Prudential Mortgage Provides Financing for 4 West Coast Shopping Centers

Prudential Mortgage Capital has given a developer a financial boost.
Liz Velazquez Prudential Mortgage Capital Co.

Elizabeth Velazquez, Prudential

Donahue Schriber Realty Group recently snapped up four Class A grocery-anchored shopping centers totaling 666,000 square feet in California and Washington with the assistance of Prudential Mortgage Capital Co. Prudential came through for the real estate company with financing totaling $118.5 million.

In Northern California, Donahue acquired from separate sellers the 91,200-square-foot Gilman District Berkeley in Berkeley, and the 320,000-square-foot Village Oaks in San Jose. In Washington, the company purchased Lakeland Town Center, a 125,400-square-foot retail center in Auburn, and the 129,200-square-foot Westgate North in Tacoma. The properties are anchored by such leading grocers as Whole Foods, Safeway and Haggen. Prudential found more than a few good reasons to provide Donahue Schriber with four 10-year fixed-rate loans.

“Clearly the strong sponsorship of Donahue Schriber was as key factor,” Elizabeth Velazquez, a director with Prudential, told Commercial Property Executive. “They have 45 years of experience developing, managing and acquiring neighborhood community centers such as these, so they’re very experienced in this space and it gives us a lot of comfort to have a sponsor like that as a borrower.”

The high quality of the properties also caught Prudential’s eye, as did their solid occupancy levels and locations in areas with high average household income, strong population density and robust traffic count. The retailers anchoring the shopping centers also played a role. Not only is a large percentage of the portfolio home to investment grade tenants,  the assets also feature strong shadow tenants that, while not part of the collateral, attract even more traffic.

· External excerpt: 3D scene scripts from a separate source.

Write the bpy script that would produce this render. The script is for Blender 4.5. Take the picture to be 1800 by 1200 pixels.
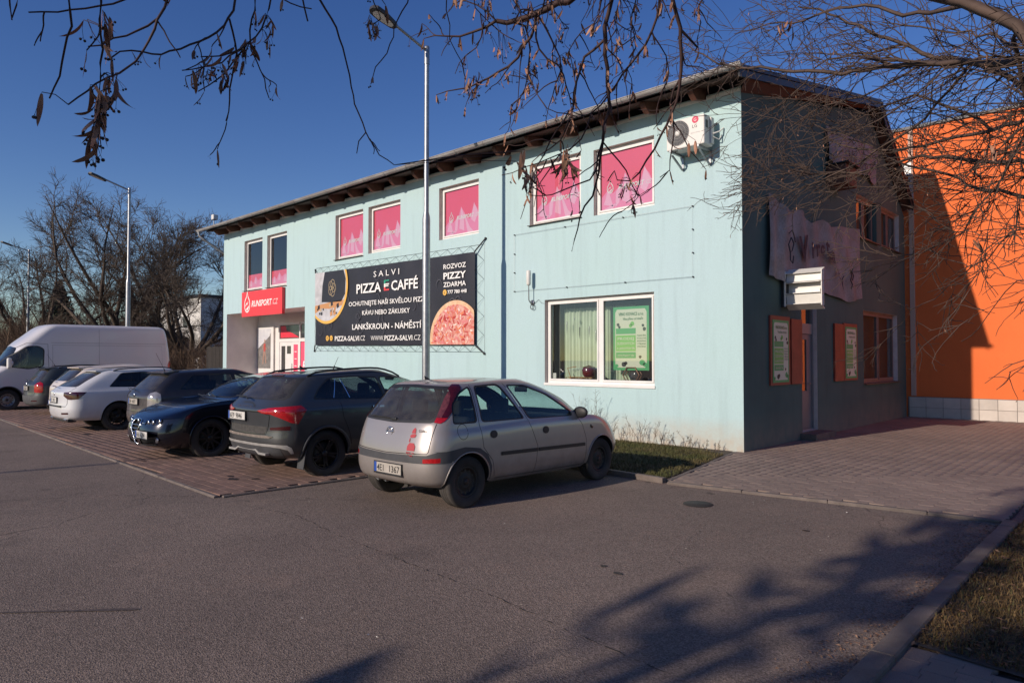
import bpy, bmesh, math, random
import numpy as np
from mathutils import Vector, Matrix
from mathutils.geometry import delaunay_2d_cdt
R = math.radians
PI = math.pi
sc = bpy.context.scene
col = sc.collection
for o in list(bpy.data.objects):
    bpy.data.objects.remove(o)
random.seed(7)
rng = np.random.default_rng(11)

# ------------------------------------------------------------------ camera
CAMH = 1.68
YAW, PIT, FPX = R(43.55), math.atan(30/1215), 1215.0
cam_d = bpy.data.cameras.new('camera')
cam = bpy.data.objects.new('camera', cam_d)
col.objects.link(cam)
cam.location = (0, 0, CAMH)
cam.rotation_euler = (PI/2+PIT, 0, YAW)
cam_d.sensor_width = 36
cam_d.lens = FPX/1800*36
cam_d.clip_start = 0.05
cam_d.clip_end = 3000
sc.camera = cam

# ------------------------------------------------------------------ light
SUN_AZ, SUN_EL = R(8.6), R(22.0)       # direction the light travels, from +Y towards +X
world = bpy.data.worlds.new('World')
sc.world = world
world.use_nodes = True
wn = world.node_tree
wn.nodes.clear()
sky = wn.nodes.new('ShaderNodeTexSky')
sky.sky_type = 'NISHITA'
sky.sun_disc = False
sky.sun_elevation = SUN_EL
sky.sun_rotation = PI+SUN_AZ
sky.altitude = 400
sky.air_density = 1.0
sky.dust_density = 0.08
sky.ozone_density = 2.2
hs = wn.nodes.new('ShaderNodeHueSaturation')
hs.inputs['Hue'].default_value = 0.52
hs.inputs['Saturation'].default_value = 1.28
hs.inputs['Value'].default_value = 1.0
bg = wn.nodes.new('ShaderNodeBackground')
bg.inputs['Strength'].default_value = 0.105
wo = wn.nodes.new('ShaderNodeOutputWorld')
wn.links.new(sky.outputs[0], hs.inputs['Color'])
wn.links.new(hs.outputs[0], bg.inputs['Color'])
wn.links.new(bg.outputs[0], wo.inputs['Surface'])
sun_d = bpy.data.lights.new('sun', 'SUN')
sun_d.energy = 4.5
sun_d.angle = R(0.55)
sun_d.color = (1.0, 0.865, 0.735)
sun = bpy.data.objects.new('sun', sun_d)
col.objects.link(sun)
sdir = Vector((math.sin(SUN_AZ)*math.cos(SUN_EL), math.cos(SUN_AZ)*math.cos(SUN_EL), -math.sin(SUN_EL)))
sun.rotation_euler = sdir.to_track_quat('-Z', 'Y').to_euler()
sun.location = (-5, -30, 20)
sc.view_settings.view_transform = 'Standard'
sc.view_settings.look = 'None'
sc.view_settings.exposure = 0.0
sc.view_settings.gamma = 1.0
sc.view_settings.use_curve_mapping = False
sc.cycles.transparent_max_bounces = 24
sc.cycles.max_bounces = 8

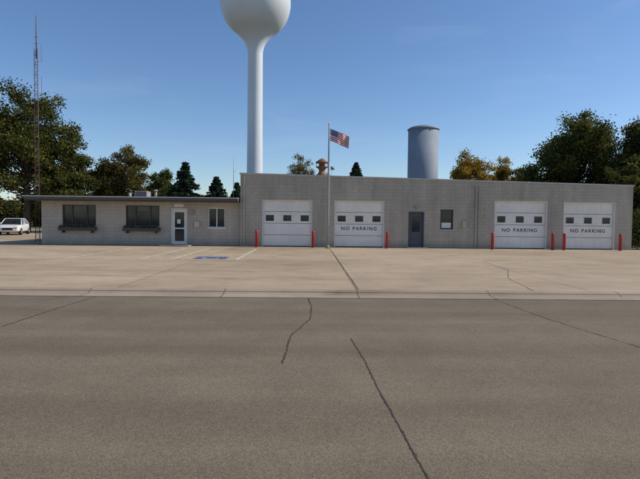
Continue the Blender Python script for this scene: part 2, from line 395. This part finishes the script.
# ---------------------------------------------------------------- bollards
for x in (-3.12,.1,4.35,10.45,13.95,14.62,17.9):
    r=root('bollard',(x,28.5,0))
    lathe('post',[(.085,0.0),(.085,.92),(.075,.965),(.045,.99)],x,28.5,M_red,r,20)
    lathe('base_collar',[(.12,0.0),(.12,.02),(.087,.03)],x,28.5,M_kerb,r,20)
# flagpole
fx,fy=.93,28.1
r=root('flagpole',(fx,fy,0))
lathe('pole',[(.06,0),(.055,2),(.045,4.5),(.028,6.9)],fx,fy,M_metal,r,14)
lathe('ball',[(.01,6.9),(.05,6.93),(.06,6.97),(.05,7.01),(.01,7.04)],fx,fy,M_yel,r,14)
lathe('base',[(.13,0),(.12,.10),(.085,.16),(.062,.18)],fx,fy,M_kerb,r,16)
tubes('halyard',[([(fx+.09,fy-.02,1.2),(fx+.06,fy-.02,6.85)],[.006,.006])],M_white,r,5)
boxes('cleat',[(fx+.05,fx+.1,fy-.03,fy+.01,1.15,1.25)],M_metal,r)
f=root('flag',(fx,fy,6.4))
M_fr=simple('flag_red',(.50,.03,.04),.8); M_fw=simple('flag_white',(.78,.76,.74),.8); M_fb=simple('flag_blue',(.03,.05,.17),.8)
NX,NZ=40,26; V=[];F=[];MI=[]
for j in range(NZ+1):
    for i in range(NX+1):
        u=i/NX; v=j/NZ
        V.append((fx+.07+1.08*u-.05*v*u,fy+.10*math.sin(u*9+v*1.2)*u**.5+.05*math.sin(u*17-v*2)*u,6.72-.66*v-.36*u-.10*u*u+.03*math.sin(u*8+1)*u))
for j in range(NZ):
    for i in range(NX):
        a=j*(NX+1)+i; F.append((a,a+NX+1,a+NX+2,a+1))
        s=j//2
        if i<16 and j<14: MI.append(1 if (j%3==1 and (i+ (j//3)%2)%2==1 and 0<i<15) else 2)
        else: MI.append(0 if s%2==0 else 1)
mesh_obj('cloth',V,F,None,f,True,[M_fr,M_fw,M_fb],MI)
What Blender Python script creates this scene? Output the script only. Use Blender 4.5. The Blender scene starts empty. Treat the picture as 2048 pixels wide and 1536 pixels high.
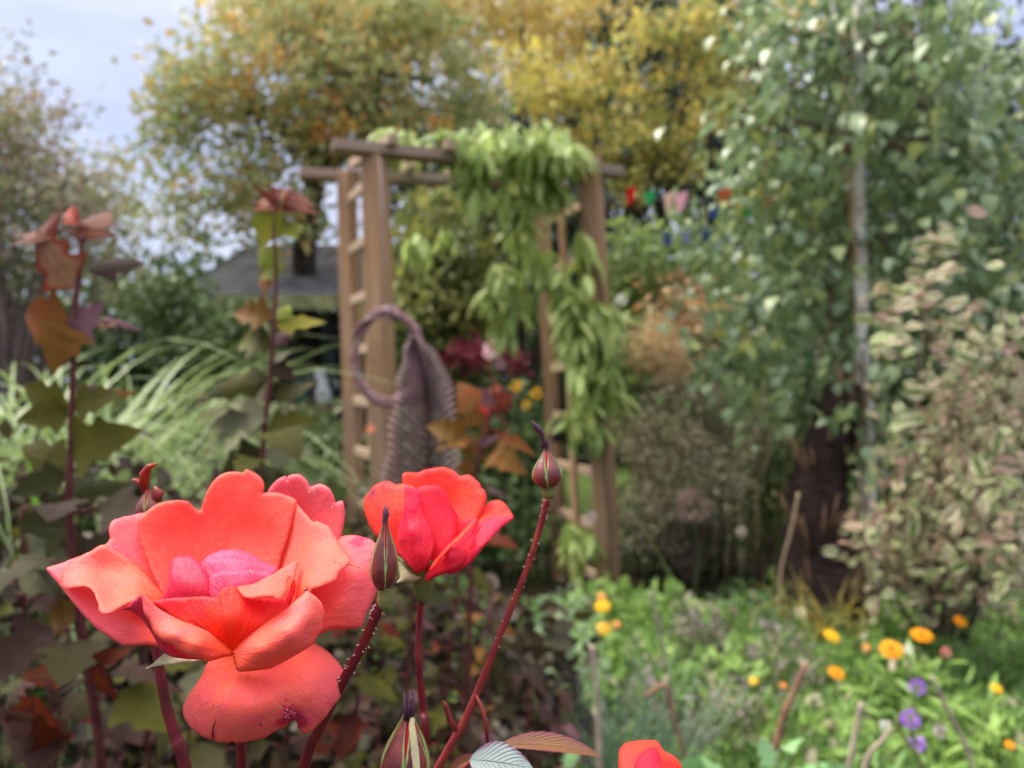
import bpy, math, random
import numpy as np
from mathutils import Vector, Matrix
from mathutils.geometry import delaunay_2d_cdt

random.seed(7)
RNG = np.random.default_rng(7)
scene = bpy.context.scene
COL = scene.collection

# ---------------------------------------------------------------- camera
F_PX = 1500.0
CAM_H = 1.0
cam_data = bpy.data.cameras.new('camera')
cam = bpy.data.objects.new('camera', cam_data)
COL.objects.link(cam)
cam.location = (0, 0, CAM_H)
cam.rotation_euler = (math.radians(90), 0, 0)
cam_data.sensor_width = 36
cam_data.lens = F_PX / 2048 * 36
cam_data.clip_start = 0.01
cam_data.clip_end = 1000
cam_data.dof.use_dof = True
cam_data.dof.focus_distance = 0.205
cam_data.dof.aperture_fstop = 12.0
scene.camera = cam

# ---------------------------------------------------------------- sky and sun (bright overcast day)
SUN_EL, SUN_AZ = math.radians(52), math.radians(-62)   # azimuth from +Y, positive to the right
world = bpy.data.worlds.new('World')
scene.world = world
world.use_nodes = True
nt = world.node_tree
nt.nodes.clear()
def N(t, **kw):
    n = nt.nodes.new(t)
    for k, v in kw.items():
        setattr(n, k, v)
    return n
wo = N('ShaderNodeOutputWorld')
bg = N('ShaderNodeBackground')
bg.inputs['Strength'].default_value = 0.1
sky = N('ShaderNodeTexSky', sky_type='NISHITA')
sky.sun_disc = False
sky.sun_elevation = SUN_EL
sky.sun_rotation = SUN_AZ
tc = N('ShaderNodeTexCoord')
mp = N('ShaderNodeMapping')
mp.inputs['Scale'].default_value = (1, 1, 2.6)
nz = N('ShaderNodeTexNoise')
nz.inputs['Scale'].default_value = 2.3
nz.inputs['Detail'].default_value = 5
nz.inputs['Roughness'].default_value = 0.5
rp = N('ShaderNodeValToRGB')
rp.color_ramp.elements[0].position = 0.36
rp.color_ramp.elements[0].color = (2.3, 2.65, 4.0, 1)
rp.color_ramp.elements[1].position = 0.66
rp.color_ramp.elements[1].color = (3.7, 3.95, 4.9, 1)
sep = N('ShaderNodeSeparateXYZ')
mr = N('ShaderNodeMapRange')
mr.inputs['From Min'].default_value = 0.42
mr.inputs['From Max'].default_value = 1.0
mr.inputs['To Min'].default_value = 1.0
mr.inputs['To Max'].default_value = 4.8
mul = N('ShaderNodeVectorMath', operation='SCALE')
mixw = N('ShaderNodeMix', data_type='RGBA')
mixw.inputs['Factor'].default_value = 0.95
L = nt.links.new
L(tc.outputs['Generated'], mp.inputs['Vector'])
L(mp.outputs['Vector'], nz.inputs['Vector'])
L(nz.outputs['Fac'], rp.inputs['Fac'])
L(tc.outputs['Generated'], sep.inputs['Vector'])
L(sep.outputs['Z'], mr.inputs['Value'])
tint = N('ShaderNodeMix', data_type='RGBA')
tint.inputs[6].default_value = (1, 1, 1, 1)
tint.inputs[7].default_value = (1.12, 1.0, 0.74, 1)
mrt = N('ShaderNodeMapRange')
mrt.inputs['From Min'].default_value = 0.40
mrt.inputs['From Max'].default_value = 0.75
L(sep.outputs['Z'], mrt.inputs['Value'])
L(mrt.outputs['Result'], tint.inputs[0])
tm = N('ShaderNodeVectorMath', operation='MULTIPLY')
L(rp.outputs['Color'], tm.inputs[0])
L(tint.outputs[2], tm.inputs[1])
L(mr.outputs['Result'], mul.inputs['Scale'])
L(tm.outputs['Vector'], mul.inputs[0])
L(sky.outputs['Color'], mixw.inputs['A'])
L(mul.outputs['Vector'], mixw.inputs['B'])
L(mixw.outputs['Result'], bg.inputs['Color'])
L(bg.outputs['Background'], wo.inputs['Surface'])

sun_data = bpy.data.lights.new('sun', 'SUN')
sun_data.energy = 2.6
sun_data.angle = math.radians(30)
sun_data.color = (1.0, 0.92, 0.77)
sun = bpy.data.objects.new('sun', sun_data)
COL.objects.link(sun)
sdir = Vector((math.sin(SUN_AZ) * math.cos(SUN_EL), math.cos(SUN_AZ) * math.cos(SUN_EL), math.sin(SUN_EL)))
sun.rotation_euler = sdir.to_track_quat('Z', 'Y').to_euler()
sun.location = sdir * 20

scene.view_settings.view_transform = 'Standard'
scene.view_settings.look = 'None'
scene.view_settings.gamma = 1
scene.view_settings.use_curve_mapping = False
scene.view_settings.exposure = 1.3
scene.render.engine = 'CYCLES'
cy = scene.cycles
cy.max_bounces = 7
cy.diffuse_bounces = 4
cy.transmission_bounces = 6
cy.transparent_max_bounces = 4
cy.use_denoising = True

# ---------------------------------------------------------------- helpers
def P(px, py, Y):
    """world point seen at pixel (px, py) of the 2048 x 1536 photograph, Y metres ahead"""
    return Vector(((px - 1024) / F_PX * Y, Y, CAM_H - (py - 768) / F_PX * Y))

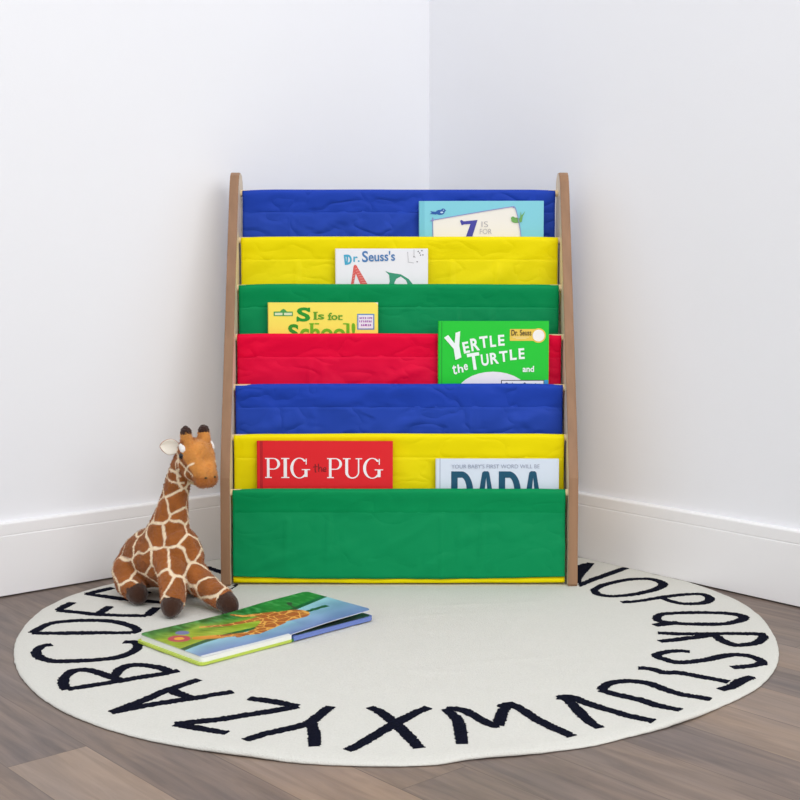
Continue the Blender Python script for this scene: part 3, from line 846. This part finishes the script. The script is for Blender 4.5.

And there’s more.

“Another thing that was really appealing is that this is a cross-collateralized portfolio, so we have additional diversification of risk and volatility across the assets, the tenants and the submarkets,” Velazquez added.

In terms of the lending community’s response to various sectors of commercial real estate, retail has become increasingly attractive over the past few years. Assets like those Donahue Schriber just acquired are considered particularly desirable. Velazquez noted, “In the retail space, grocery-anchored retail is the preferred asset class, given their nature. They seem to be somewhat protected–in downturns, people still need to go out and purchase groceries, they need to pick up prescriptions at the drugstore and they continue to purchase everyday items.”

While the retail sector has certainly moved up in the ranks, it’s still not on par with multi-family in the eyes of lenders. “Multi-family is still considered the lowest beta asset class, meaning it has the lowest volatility in terms of values and year-over-year comparison. I would say there’s still a very strong focus in originating loans for multi-family,” concluded Velazquez.

Prudential is keen on most sectors of commercial real estate. In 2014, the commercial and multifamily mortgage finance business provided $15.2 billion in financing, surpassing its projected goal of $14 billion. And earlier this year, Prudential announced that it would make as much as $15 billion available for financing in 2015.